1944 wird es in Deutschland kaum einen Ort gegeben haben, wo es nicht irgendeine Art von Lager gab. Das bedeutet aber nicht, dass alle Deutschen von der systematischen Vernichtung von Menschen in Auschwitz wussten. Übersehen werden konnten die NS-Opfer vor Ort aber nicht. Die Häftlinge gehörten zum deutschen Alltag.
Was bekam die Zivilbevölkerung zu Gesicht?
Ausgemergelte Menschen in Häftlingskleidung, die Zwangsarbeit leisten mussten. In den zerbombten Städten hatten sie vor den Augen der Zivilbevölkerung den Schutt wegzuräumen. Die Aufpasser haben offen geprügelt und auch getötet. Die Deutschen konnten sehen: Hier passieren schreckliche Dinge.
Wie reagierte die Bevölkerung auf solche Szenen?
Unterschiedlich. Manche steckten den ausgehungerten Häftlingen Nahrungsmittel zu. Andere verhielten sich wie der verlängerte Arm der Bewacher und halfen dabei, Flüchtige einzufangen oder umzubringen. Das interessante dabei ist: All das passierte nicht abgegrenzt, weit weg, irgendwo in Osteuropa. All das passierte mittendrin.
Das Holocaust Memorial Museum hat die Studie noch nicht abgeschlossen. Erwarten Sie, dass die Zahl der Nazi-Lager noch weiter steigt?
Ich gehe davon aus, dass künftig noch weitere Orte bekannt werden. Je mehr die Wissenschaft noch bislang unzugängliche Quellen auswerten kann, desto mehr dürfte publik werden.
Wo könnten sich denn noch neue Quellen auftun?
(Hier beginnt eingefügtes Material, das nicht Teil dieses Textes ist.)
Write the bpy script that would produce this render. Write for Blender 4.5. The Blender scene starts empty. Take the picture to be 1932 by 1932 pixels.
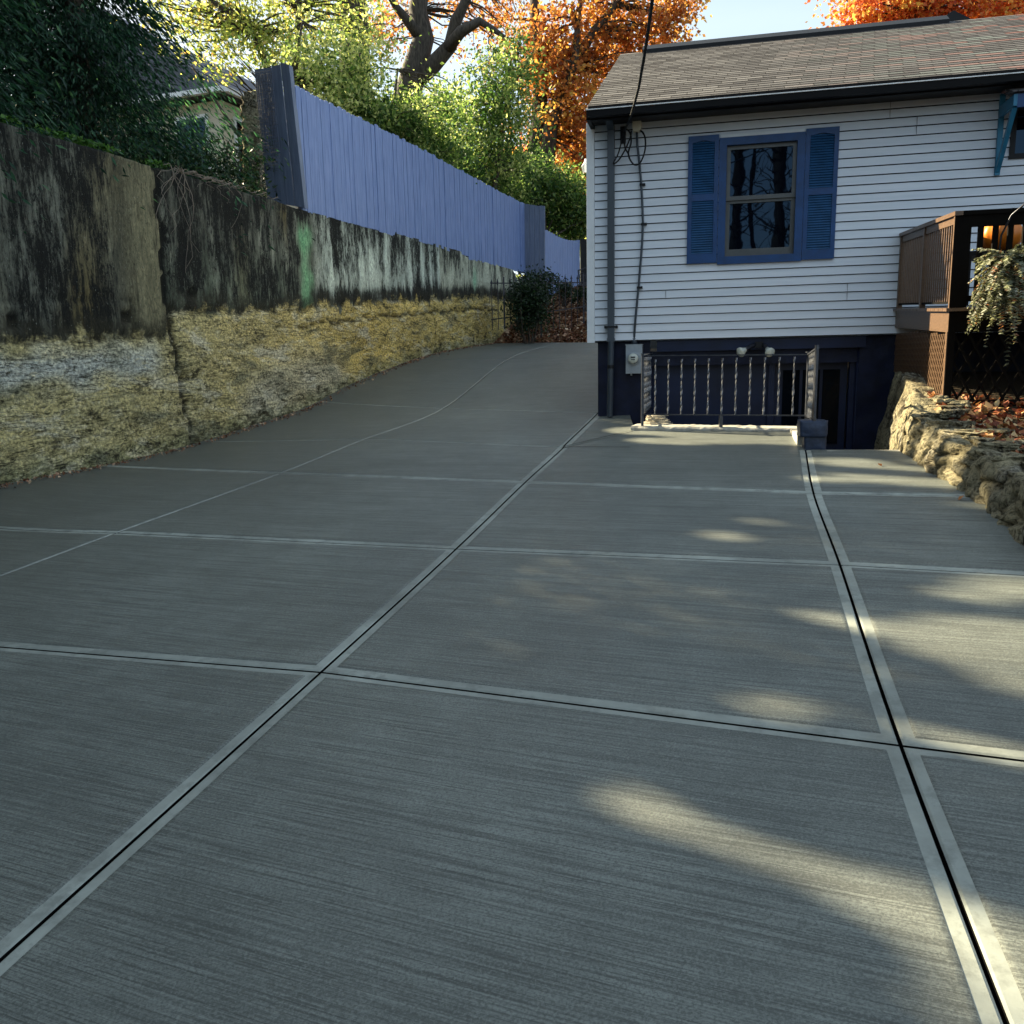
import bpy, math, random
import numpy as np
from mathutils import Vector, Matrix, noise as mn
rng=np.random.default_rng(7); random.seed(7)
S=bpy.context.scene
COL=S.collection
# ------------------------------------------------------------------ camera
F=1600.; CX=CY=966.; H=1.54
pitch=math.atan((966-685)/F); rl=math.atan(0.02)
fwd=np.array([0,math.cos(pitch),-math.sin(pitch)]); r0=np.array([1.,0,0]); u0=np.cross(r0,fwd)
CR=math.cos(rl)*r0-math.sin(rl)*u0; CU=np.cross(CR,fwd); CC=np.array([0,0,H])
def ray(u,v): return fwd+CR*(u-CX)/F-CU*(v-CY)/F
def at(u,v,y):
    d=ray(u,v); return CC+d*(y/d[1])
def onplane(u,v,n,q):
    d=ray(u,v); n=np.array(n,float); return CC+d*(((np.array(q)-CC)@n)/(d@n))
cam=bpy.data.objects.new('camera',bpy.data.cameras.new('camera')); COL.objects.link(cam)
cam.data.sensor_width=36; cam.data.lens=36*F/1932; cam.data.clip_end=1500; cam.data.clip_start=.05
cam.matrix_world=Matrix(((CR[0],CU[0],-fwd[0],0),(CR[1],CU[1],-fwd[1],0),(CR[2],CU[2],-fwd[2],H),(0,0,0,1)))
S.camera=cam
# ------------------------------------------------------------------ frames
TH=math.radians(-12.95)
RT=np.array([math.cos(TH),math.sin(TH),0]); AW=np.array([-math.sin(TH),math.cos(TH),0]); UP=np.array([0,0,1.])
O=np.array([0.974,10.42,1.773])
MH=Matrix.Translation(Vector(O))@Matrix.Rotation(TH,4,'Z')
def hw(x,y,z): return O+RT*x+AW*y+UP*z
def toL(P):
    q=np.array(P)-O; return np.array([q@RT,q@AW,q[2]])
AB=(0.05232408,0.07757769)
def PZ(x,y): return AB[0]*x+AB[1]*y
def G(u,v): return onplane(u,v,(-AB[0],-AB[1],1),(0,0,0))
fa=math.radians(19.53); fd=np.array([math.sin(fa),math.cos(fa),0]); fn=np.array([fd[1],-fd[0],0]); WP=np.array([-4.6,9.48,0.])
def wl(s,off,z): return WP+fd*s+fn*off+UP*z
# ------------------------------------------------------------------ sun
SUN=np.array([-.80,.60,0]); SUN/=np.linalg.norm(SUN); EL=math.radians(30)
SD=np.array([SUN[0]*math.cos(EL),SUN[1]*math.cos(EL),math.sin(EL)])
# chosen sunlit spots, crowns carved open toward the sun for them: (point, gap radius)
GAPS=[]
def gap(u,v,r): GAPS.append((G(u,v),r))
for u,v,r in [(1175,1500,.06),(1215,1525,.08),(1270,1550,.08),(1320,1580,.03),(1480,1625,.08),(1530,1650,.06),(1660,1690,.1),(1720,1720,.08),(1790,1740,.07),(1850,1770,.12),(1910,1800,.13),(1960,1850,.14),(1925,1950,.1),
   (1700,1190,.08),(1760,1200,.12),(1830,1205,.12),(1900,1215,.14),(1980,1225,.2),(1830,1125,.07),(1900,1115,.1),(1960,1110,.12),(1560,1165,.05),(1620,1180,.05),(1500,1325,.05),(1800,1390,.07),(1870,1395,.12),(1930,1380,.15),(1450,1340,.04),
   (1240,832,.1),(1290,834,.1),(1350,828,.13),(1400,824,.17),(1450,824,.2),(1490,826,.2),(1180,812,.07),(1290,815,.12),(1340,812,.12),(1420,812,.15),(1480,813,.15),(1650,905,.12),(1930,905,.2),(1870,960,.1),(1810,1230,.1),(1930,1290,.08),(1600,872,.1),(1680,893,.14),(1740,900,.16),(1790,905,.16),(1370,1012,.07),(1430,985,.05),(1560,905,.09)]:
    gap(u,v,r*(.84 if v>900 else 1.35))
for y,z,r in [(-2.1,.9,.35),(-1.8,.4,.4),(-1.3,.9,.3),(-1.2,.3,.4),(-2.1,-.2,.3),(-1.9,-.5,.3),(-.8,.1,.25),(-.9,.95,.15)]: GAPS.append((hw(3.42,y,z),r))
GAPS.append((hw(3.95,-1.62,.8),.3))
for x,y,z,r in [(3.75,8.3,1.2,.22),(3.6,7.9,1.1,.25),(3.4,7.4,1.0,.22),(3.25,6.8,.85,.12)]: GAPS.append((np.array([x,y,z]),r))
for x,z,r in [(.7,-.95,.15),(1.1,-.93,.18),(1.5,-.93,.18),(1.9,-.93,.18),(2.25,-.9,.2)]: GAPS.append((hw(x,-1.05-.24*(x-.6),z),r)); GAPS.append((hw(x,-1.05-.24*(x-.6),z+.45),.25))
for x in (3.6,3.8,4.0): GAPS.append((hw(x,-2.5,.5),.33)); GAPS.append((hw(x,-2.5,.2),.25))
for x in np.arange(.3,7,.8):
    for y in (0,1.2,2.4,3.4): GAPS.append((hw(x,y,2.7+.46*y),.6))
for x,y,r in [(4.6,7.0,.3),(5.2,6.8,.4),(4.3,6.3,.12),(5,6.0,.12)]: GAPS.append((np.array([x,y,1.1]),r))
GAPC=np.array([g[0] for g in GAPS]); GAPR=np.array([g[1] for g in GAPS])
def keep(P,p=1.0):  # drops leaves that would shade the chosen spots
    k=np.ones(len(P),bool)
    for c,r in zip(GAPC,GAPR):
        d=P-c; t=d@SD; per=np.linalg.norm(d-t[:,None]*SD,axis=1)
        hit=(t>2)&(per<r*1.05+(.03 if r<.15 else .10))
        k&=~(hit&(rng.random(len(P))<p))
    return k
# ------------------------------------------------------------------ mesh builder
class MB:
    def __init__(s): s.v=[]; s.f=[]; s.m=[]; s.mi=0
    def face(s,*pts):
        n=len(s.v); s.v+= [tuple(p) for p in pts]; s.f.append(tuple(range(n,n+len(pts)))); s.m.append(s.mi)
    def box(s,x0,x1,y0,y1,z0,z1,fr=None):
        P=[(x,y,z) for z in (z0,z1) for x,y in ((x0,y0),(x1,y0),(x1,y1),(x0,y1))]
        if fr: P=[fr(*p) for p in P]
        n=len(s.v); s.v+=[tuple(p) for p in P]
        for f in ((0,3,2,1),(4,5,6,7),(0,1,5,4),(1,2,6,5),(2,3,7,6),(3,0,4,7)): s.f.append(tuple(n+i for i in f)); s.m.append(s.mi)
        return s
    def bar(s,a,b,w,h,up=(0,0,1)):
        a=np.array(a,float); b=np.array(b,float); d=b-a; L=np.linalg.norm(d)
        if L<1e-6: return s
        d/=L; up=np.array(up,float)
        sd=np.cross(d,up)
        if np.linalg.norm(sd)<1e-4: sd=np.cross(d,(1,0,0))
        sd/=np.linalg.norm(sd); q=np.cross(sd,d)
        P=[p+sd*i*w/2+q*j*h/2 for p in (a,b) for i,j in ((-1,-1),(1,-1),(1,1),(-1,1))]
        n=len(s.v); s.v+=[tuple(p) for p in P]
        for f in ((0,1,2,3),(7,6,5,4),(0,4,5,1),(1,5,6,2),(2,6,7,3),(3,7,4,0)): s.f.append(tuple(n+i for i in f)); s.m.append(s.mi)
        return s
    def tube(s,pts,rad,k=8,cap=True,jit=0):
        pts=[np.array(p,float) for p in pts]; m=len(pts)
        if not hasattr(rad,'__len__'): rad=[rad]*m
        n=len(s.v); prev=None
        for i,p in enumerate(pts):
            d=pts[min(i+1,m-1)]-pts[max(i-1,0)]; d/=np.linalg.norm(d)+1e-9
            if prev is None:
                a=np.cross(d,(0,0,1)) if abs(d[2])<.9 else np.cross(d,(1,0,0))
            else: a=prev-d*(prev@d)
            a/=np.linalg.norm(a)+1e-9; prev=a; b=np.cross(d,a)
            for j in range(k):
                t=2*math.pi*j/k; r=rad[i]*(1+jit*(mn.noise(Vector((p[0]*2+math.cos(t)*2,p[1]*2+math.sin(t)*2,p[2]*.7))) if jit else 0))
                s.v.append(tuple(p+a*math.cos(t)*r+b*math.sin(t)*r))
        for i in range(m-1):
            for j in range(k):
                s.f.append((n+i*k+j,n+i*k+(j+1)%k,n+(i+1)*k+(j+1)%k,n+(i+1)*k+j)); s.m.append(s.mi)
        if cap:
            s.f.append(tuple(n+j for j in range(k))[::-1]); s.m.append(s.mi)
            s.f.append(tuple(n+(m-1)*k+j for j in range(k))); s.m.append(s.mi)
        return s
    def lathe(s,o,ax,prof,k=20):
        o=np.array(o,float); ax=np.array(ax,float); ax/=np.linalg.norm(ax)
        a=np.cross(ax,(0,0,1)) if abs(ax[2])<.9 else np.cross(ax,(1,0,0)); a/=np.linalg.norm(a); b=np.cross(ax,a)
        n=len(s.v)
        for h,r in prof:
            for j in range(k):
                t=2*math.pi*j/k; s.v.append(tuple(o+ax*h+(a*math.cos(t)+b*math.sin(t))*r))
        for i in range(len(prof)-1):
            for j in range(k): s.f.append((n+i*k+j,n+i*k+(j+1)%k,n+(i+1)*k+(j+1)%k,n+(i+1)*k+j)); s.m.append(s.mi)
        s.f.append(tuple(n+j for j in range(k))[::-1]); s.m.append(s.mi)
        s.f.append(tuple(n+(len(prof)-1)*k+j for j in range(k))); s.m.append(s.mi)
        return s
    def prism(s,poly,y0,y1,fr=None):   # polygon in x,z extruded along y
        n=len(s.v); k=len(poly)
        for y in (y0,y1):
            for x,z in poly:
                p=(x,y,z); s.v.append(tuple(fr(*p)) if fr else p)
        s.f.append(tuple(range(n,n+k))); s.m.append(s.mi); s.f.append(tuple(range(n+k,n+2*k))[::-1]); s.m.append(s.mi)
        for i in range(k): s.f.append((n+i,n+k+i,n+k+(i+1)%k,n+(i+1)%k)); s.m.append(s.mi)
        return s
    def rock(s,c,sz,seed,fr=None,amp=.22,sub=7):
        # rounded, knobbly block
        n0=len(s.v); idx={}
        def vid(p):
            k=tuple(np.round(p,5))
            if k not in idx:
                q=np.array(p); nn=np.linalg.norm(q); m=np.max(np.abs(q)); q=q*(.78+.22*m/nn)
                q=q*(1+amp*mn.noise(Vector(q*1.6+seed*7.3))+amp*.5*mn.noise(Vector(q*4.+seed*3.1)))
                P=np.array(c)+q*np.array(sz)/2*1.05
                idx[k]=len(s.v); s.v.append(tuple(fr(*P)) if fr else tuple(P))
            return idx[k]
        g=np.linspace(-1,1,sub)
        for ax in range(3):
            for sg in (-1,1):
                for i in range(sub-1):
                    for j in range(sub-1):
                        q=[]
                        for a,b in ((i,j),(i+1,j),(i+1,j+1),(i,j+1)):
                            p=[0,0,0]; p[ax]=sg; p[(ax+1)%3]=g[a]; p[(ax+2)%3]=g[b]; q.append(vid(p))
                        s.f.append(tuple(q if sg>0 else q[::-1])); s.m.append(s.mi)
        return s
    def mesh(s,name,mats,inv=None,smooth=False):
        me=bpy.data.meshes.new(name); v=s.v
        if inv is not None: v=[tuple(inv@Vector(p)) for p in v]
        me.from_pydata(v,[],s.f)
        for m in (mats if isinstance(mats,(list,tuple)) else [mats]): me.materials.append(m)
        me.polygons.foreach_set('material_index',np.array(s.m,dtype=np.int32))
        if smooth: me.polygons.foreach_set('use_smooth',np.ones(len(s.f),bool))
        me.update(); return me
    def build(s,name,mats,parent=None,local=False,smooth=False,label=None):
        inv=None
        if parent is not None and not local: inv=WM[parent.name].inverted()
        o=bpy.data.objects.new(name,s.mesh(name,mats,inv,smooth)); COL.objects.link(o)
        if parent is not None:
            o.parent=parent; WM[o.name]=WM[parent.name]
        else: WM[o.name]=Matrix()
        if label: o['label']=label
        return o
WM={}
def thing(name,label,cat,M=None,loc=None,group=None):
    o=bpy.data.objects.new(name,None); COL.objects.link(o)
    if M is None: M=Matrix.Translation(Vector(loc if loc is not None else (0,0,0)))
    o.matrix_world=M; WM[o.name]=M.copy(); o['label']=label; o['category']=cat; o.empty_display_size=.2
    if group: o['group']=group
    return o
def tag(o,label=None,cat=None,group=None,kind=None):
    if label: o['label']=label
    if cat: o['category']=cat
    if group: o['group']=group
    if kind: o['kind']=kind
    return o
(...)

In manchen osteuropäischen Ländern und in Staaten der ehemaligen Sowjetunion liegen noch nicht alle Sachen auf dem Tisch. Teilweise gibt es auch ein politisches Interesse, die Vergangenheit nicht aufzuarbeiten.
Wie meinen Sie das?
Oft konnten die Deutschen diese Verbrechen nur verüben, weil die einheimische Bevölkerung dabei geholfen hat. Deshalb gibt es immer noch Lücken in der Erforschung. Damit werden immer wieder schreckliche Details bekannt, die wir bislang nicht kannten.
Ist die Studie des Holocaust Memorial Museum wissenschaftlich solide?
Die Kollegen haben sehr gründlich und akribisch gearbeitet. Für uns Historiker ist der Wert der Enzyklopädie groß, aber vielleicht noch wichtiger ist sie für die Nachfahren der NS-Opfer. Viele können endlich verorten, wo ihre Verwandten gefangen waren, wo sie litten und wo sie ermordet wurden.
In manchen osteuropäischen EU-Ländern wird die Rolle der faschistischen Regime schöngeredet, in Ungarn gibt es antisemitische Tendenzen, in Rumänien leugnet ein Minister den Holocaust. Kann die Geschichtsforschung gegen ein solches Klima noch etwas bewirken?
Gerade die lokale Dimension der Erinnerungskultur kann einiges ausrichten. Wenn die weißen Flecken durch solides Wissen verschwinden, entstehen Gedenkorte und Diskussionen. So wird auch die heutige Bevölkerung an osteuropäischen Orten mit Kapiteln der eigenen Geschichte konfrontiert, die bislang verdrängt werden. Omar Bartov, zur Zeit am Holocaust Memorial Museum, hat eine Studie über einen Ort in der Ukraine in Arbeit. Er dokumentiert, dass dort einige tausend Juden ermordet wurden und zwar vor allem durch ukrainische Helfer. Daran ist nicht zu rütteln. Die Zahl der deutschen Besatzer im Ort und Umkreis war sehr klein. Wenn man dokumentieren kann, haben es Holocaust-Leugner und Geschichtsverdreher schwer.